= WORK TO COMPLETE =
Omit the pictures and print exactly the lines of the listing below, starting at the first and ending at the line containing "return 960 +".

= DATASET EXTRACT =

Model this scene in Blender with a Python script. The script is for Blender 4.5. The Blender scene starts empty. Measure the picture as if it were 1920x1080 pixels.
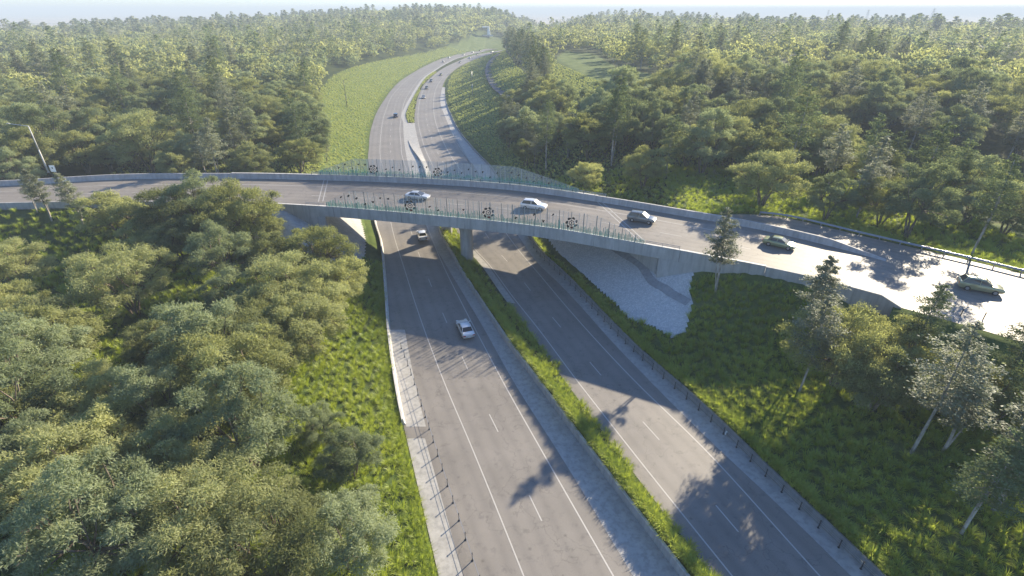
import bpy, math, random
import numpy as np
from mathutils import Vector, Matrix
random.seed(7); rng = np.random.default_rng(11)
R = math.radians
scene = bpy.context.scene
col = scene.collection

# ------------------------------------------------------------------ camera
FPX, CAMH, YHOR = 960.0, 41.0, 19.0
TH = math.atan((540 - YHOR) / FPX)
CT, ST = math.cos(TH), math.sin(TH)
cd = bpy.data.cameras.new("camera"); cam = bpy.data.objects.new("camera", cd); col.objects.link(cam)
cd.sensor_width = 36; cd.lens = 18.0; cd.clip_start = 0.5; cd.clip_end = 60000
cam.location = (0, 0, CAMH); cam.rotation_euler = (math.pi / 2 - TH, 0, 0)
scene.camera = cam

def G(x, y, z=0.0):
    """survey helper: photo position -> ground position at height z"""
    u = (x - 960) / FPX; v = (540 - y) / FPX
    dy, dz = CT + v * ST, -ST + v * CT
    t = (z - CAMH) / dz
    return (u * t, dy * t)
def PX(X, Y, Z):
    d = Y * CT - (Z - CAMH) * ST; up = Y * ST + (Z - CAMH) * CT
    return 960 + FPX * X / d, 540 - FPX * up / d, d

# ------------------------------------------------------------------ light
world = bpy.data.worlds.new("World"); scene.world = world; world.use_nodes = True
SUN_AZ, SUN_EL = 43.0, 24.5
nt = world.node_tree; bg = nt.nodes["Background"]
sky = nt.nodes.new("ShaderNodeTexSky"); sky.sky_type = 'NISHITA'; sky.sun_disc = False
sky.sun_elevation = R(SUN_EL); sky.sun_rotation = R(SUN_AZ); sky.altitude = 50; sky.air_density = 1.0; sky.dust_density = 0.1; sky.ozone_density = 3.5
tint = nt.nodes.new("ShaderNodeMix"); tint.data_type = 'RGBA'; tint.blend_type = 'MULTIPLY'; tint.inputs[0].default_value = 1.0; tint.inputs[7].default_value = (0.86, 0.97, 1.14, 1)
nt.links.new(sky.outputs[0], tint.inputs[6]); nt.links.new(tint.outputs[2], bg.inputs[0]); bg.inputs[1].default_value = 0.085
sl = bpy.data.lights.new("sun", 'SUN'); sl.energy = 5.0; sl.angle = R(0.55); sl.color = (1.0, 0.87, 0.65)
so = bpy.data.objects.new("sun", sl); col.objects.link(so)
sdir = Vector((math.sin(R(SUN_AZ)) * math.cos(R(SUN_EL)), math.cos(R(SUN_AZ)) * math.cos(R(SUN_EL)), math.sin(R(SUN_EL))))
so.rotation_euler = sdir.to_track_quat('Z', 'Y').to_euler(); so.location = (0, 0, 300)
scene.view_settings.view_transform = 'Standard'; scene.view_settings.look = 'None'
scene.view_settings.exposure = 1.36; scene.view_settings.gamma = 1.0
cy = scene.cycles
cy.max_bounces = 5; cy.diffuse_bounces = 3; cy.glossy_bounces = 2; cy.transmission_bounces = 3; cy.transparent_max_bounces = 8; cy.volume_bounces = 0
cy.use_denoising = True; cy.caustics_reflective = False; cy.caustics_refractive = False
cy.sample_clamp_indirect = 4.0

# ------------------------------------------------------------------ materials
def newmat(name):
    m = bpy.data.materials.new(name); m.use_nodes = True
    t = m.node_tree; t.nodes.clear()
    out = t.nodes.new("ShaderNodeOutputMaterial")
    return m, t, out
def N(t, kind, **kw):
    n = t.nodes.new(kind)
    for k, v in kw.items():
        if k in n.inputs: n.inputs[k].default_value = v
        else: setattr(n, k, v)
    return n
def noise(t, scale, detail=3, rough=0.55, vec=None, pos=None):
    n = N(t, "ShaderNodeTexNoise"); n.inputs["Scale"].default_value = scale; n.inputs["Detail"].default_value = detail; n.inputs["Roughness"].default_value = rough
    if pos is not None: t.links.new(pos, n.inputs["Vector"])
    return n.outputs["Fac"]
def ramp(t, fac, stops):
    r = N(t, "ShaderNodeValToRGB"); el = r.color_ramp.elements
    while len(el) < len(stops): el.new(0.5)
    for e, (p, c) in zip(el, stops):
        e.position = p; e.color = (*c, 1) if len(c) == 3 else c
    t.links.new(fac, r.inputs[0]); return r.outputs[0]
def mixc(t, fac, a, b, mode='MIX'):
    m = N(t, "ShaderNodeMix"); m.data_type = 'RGBA'; m.blend_type = mode
    for sock, v in ((0, fac), (6, a), (7, b)):
        if isinstance(v, (int, float)): m.inputs[sock].default_value = v
        elif isinstance(v, tuple): m.inputs[sock].default_value = (*v[:3], 1)
        else: t.links.new(v, m.inputs[sock])
    return m.outputs[2]
def pos(t):
    return N(t, "ShaderNodeNewGeometry").outputs["Position"]
def mapped(t, p, sc):
    m = N(t, "ShaderNodeMapping"); m.inputs["Scale"].default_value = sc; t.links.new(p, m.inputs[0]); return m.outputs[0]
def bsdf(t, out, color, rough=0.8, metal=0.0, spec=0.5, bump=None, bstr=0.3, bdist=0.02):
    b = N(t, "ShaderNodeBsdfPrincipled")
    if isinstance(color, tuple): b.inputs["Base Color"].default_value = (*color, 1)
    else: t.links.new(color, b.inputs["Base Color"])
    if isinstance(rough, float): b.inputs["Roughness"].default_value = rough
    else: t.links.new(rough, b.inputs["Roughness"])
    b.inputs["Metallic"].default_value = metal; b.inputs["Specular IOR Level"].default_value = spec
    if bump is not None:
        bn = N(t, "ShaderNodeBump"); bn.inputs["Strength"].default_value = bstr; bn.inputs["Distance"].default_value = bdist
        t.links.new(bump, bn.inputs["Height"]); t.links.new(bn.outputs[0], b.inputs["Normal"])
    t.links.new(b.outputs[0], out.inputs[0]); return b
def simple(name, c, rough=0.6, metal=0.0, spec=0.5):
    m, t, out = newmat(name)
    n = noise(t, 6.0, 3, pos=pos(t))
    c2 = mixc(t, n, tuple(x * 0.85 for x in c), tuple(min(1, x * 1.12) for x in c))
    bsdf(t, out, c2, rough, metal, spec); return m
def asphalt(name, base, rough, spec=0.5, seed=0.0):
    m, t, out = newmat(name); p = pos(t)
    big = noise(t, 0.12, 4, 0.6, pos=p); mid = noise(t, 0.9, 5, 0.7, pos=p); fine = noise(t, 14, 3, 0.7, pos=p)
    c = mixc(t, ramp(t, big, [(0.3, (0, 0, 0)), (0.72, (1, 1, 1))]), tuple(b * 0.84 for b in base), tuple(b * 1.14 for b in base))
    c = mixc(t, ramp(t, mid, [(0.32, (0.7, 0.7, 0.7)), (0.5, (1, 1, 1)), (0.75, (1.12, 1.1, 1.06))]), c, c)
    mm = N(t, "ShaderNodeMix"); mm.data_type = 'RGBA'; mm.blend_type = 'MULTIPLY'; mm.inputs[0].default_value = 1.0
    t.links.new(c, mm.inputs[6]); t.links.new(ramp(t, mid, [(0.28, (0.70, 0.70, 0.72)), (0.45, (1, 1, 1)), (0.62, (1.0, 1.0, 1.0)), (0.78, (1.2, 1.17, 1.12))]), mm.inputs[7])
    m2 = N(t, "ShaderNodeMix"); m2.data_type = 'RGBA'; m2.blend_type = 'MULTIPLY'; m2.inputs[0].default_value = 0.8
    t.links.new(mm.outputs[2], m2.inputs[6]); t.links.new(ramp(t, fine, [(0.3, (0.8, 0.8, 0.8)), (0.6, (1.1, 1.1, 1.1))]), m2.inputs[7])
    # small oil spots and cracks
    vo = N(t, "ShaderNodeTexVoronoi"); vo.inputs["Scale"].default_value = 0.55; t.links.new(p, vo.inputs["Vector"])
    spot = ramp(t, vo.outputs["Distance"], [(0.0, (0.4, 0.4, 0.4)), (0.12, (1, 1, 1))])
    m3 = N(t, "ShaderNodeMix"); m3.data_type = 'RGBA'; m3.blend_type = 'MULTIPLY'; m3.inputs[0].default_value = 0.8
    t.links.new(m2.outputs[2], m3.inputs[6]); t.links.new(spot, m3.inputs[7])
    at = N(t, "ShaderNodeAttribute"); at.attribute_name = "lat"
    md = N(t, "ShaderNodeMath"); md.operation = 'PINGPONG'; md.inputs[1].default_value = 1.75; t.links.new(at.outputs["Fac"], md.inputs[0])
    tr = ramp(t, md.outputs[0], [(0.0, (1, 1, 1)), (0.45, (1.0, 1.0, 1.0)), (0.85, (0.86, 0.86, 0.87)), (1.0, (1, 1, 1))])
    # pingpong peaks at the lane centre; tracks sit 0.85 m from it
    mr = N(t, "ShaderNodeMapRange"); mr.inputs[1].default_value = 0.0; mr.inputs[2].default_value = 0.55
    sb = N(t, "ShaderNodeMath"); sb.operation = 'SUBTRACT'; t.links.new(md.outputs[0], sb.inputs[0]); sb.inputs[1].default_value = 0.9
    ab = N(t, "ShaderNodeMath"); ab.operation = 'ABSOLUTE'; t.links.new(sb.outputs[0], ab.inputs[0]); t.links.new(ab.outputs[0], mr.inputs[0])
    tk = ramp(t, mr.outputs[0], [(0.0, (0.87, 0.87, 0.88)), (1.0, (1.03, 1.03, 1.03))])
    m4 = N(t, "ShaderNodeMix"); m4.data_type = 'RGBA'; m4.blend_type = 'MULTIPLY'; m4.inputs[0].default_value = 0.75
    t.links.new(m3.outputs[2], m4.inputs[6]); t.links.new(tk, m4.inputs[7])
    # cracks and patches
    wv = N(t, "ShaderNodeTexVoronoi"); wv.feature = 'DISTANCE_TO_EDGE'; wv.inputs["Scale"].default_value = 0.13
    dn = N(t, "ShaderNodeTexNoise"); dn.inputs["Scale"].default_value = 0.5; dn.inputs["Detail"].default_value = 5; t.links.new(p, dn.inputs["Vector"])
    ad = N(t, "ShaderNodeVectorMath"); ad.operation = 'MULTIPLY_ADD'; t.links.new(dn.outputs["Color"], ad.inputs[0]); ad.inputs[1].default_value = (5, 5, 5); t.links.new(p, ad.inputs[2]); t.links.new(ad.outputs[0], wv.inputs["Vector"])
    ck = ramp(t, wv.outputs["Distance"], [(0.0, (0.55, 0.55, 0.55)), (0.008, (1, 1, 1))])
    m5 = N(t, "ShaderNodeMix"); m5.data_type = 'RGBA'; m5.blend_type = 'MULTIPLY'; m5.inputs[0].default_value = 0.7
    t.links.new(m4.outputs[2], m5.inputs[6]); t.links.new(ck, m5.inputs[7])
    bsdf(t, out, m5.outputs[2], rough, 0, spec, bump=fine, bstr=0.25, bdist=0.01)
    return m
def set_lat(o, fn):
    me = o.data; a = me.attributes.new("lat", 'FLOAT', 'POINT')
    a.data.foreach_set("value", np.array([fn(v.co.x, v.co.y) for v in me.vertices], np.float32))
    return o
def concrete(name, base, rough=0.8, spec=0.4):
    m, t, out = newmat(name); p = pos(t)
    a = noise(t, 0.5, 5, 0.65, pos=p); f = noise(t, 9, 3, 0.6, pos=p)
    streak = noise(t, 1.8, 4, 0.65, pos=mapped(t, p, (1.0, 1.0, 0.10)))
    c = mixc(t, ramp(t, a, [(0.3, (0, 0, 0)), (0.7, (1, 1, 1))]), tuple(b * 0.84 for b in base), tuple(min(1, b * 1.1) for b in base))
    c = mixc(t, ramp(t, streak, [(0.34, (0.8, 0.8, 0.8)), (0.56, (0, 0, 0))]), c, tuple(b * 0.66 for b in base))
    bsdf(t, out, c, rough, 0, spec, bump=f, bstr=0.2, bdist=0.01); return m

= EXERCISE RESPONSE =
Model this scene in Blender with a Python script. The script is for Blender 4.5. The Blender scene starts empty. Measure the picture as if it were 1920x1080 pixels.
import bpy, math, random
import numpy as np
from mathutils import Vector, Matrix
random.seed(7); rng = np.random.default_rng(11)
R = math.radians
scene = bpy.context.scene
col = scene.collection

# ------------------------------------------------------------------ camera
FPX, CAMH, YHOR = 960.0, 41.0, 19.0
TH = math.atan((540 - YHOR) / FPX)
CT, ST = math.cos(TH), math.sin(TH)
cd = bpy.data.cameras.new("camera"); cam = bpy.data.objects.new("camera", cd); col.objects.link(cam)
cd.sensor_width = 36; cd.lens = 18.0; cd.clip_start = 0.5; cd.clip_end = 60000
cam.location = (0, 0, CAMH); cam.rotation_euler = (math.pi / 2 - TH, 0, 0)
scene.camera = cam

def G(x, y, z=0.0):
    """survey helper: photo position -> ground position at height z"""
    u = (x - 960) / FPX; v = (540 - y) / FPX
    dy, dz = CT + v * ST, -ST + v * CT
    t = (z - CAMH) / dz
    return (u * t, dy * t)
def PX(X, Y, Z):
    d = Y * CT - (Z - CAMH) * ST; up = Y * ST + (Z - CAMH) * CT
    return 960 + FPX * X / d, 540 - FPX * up / d, d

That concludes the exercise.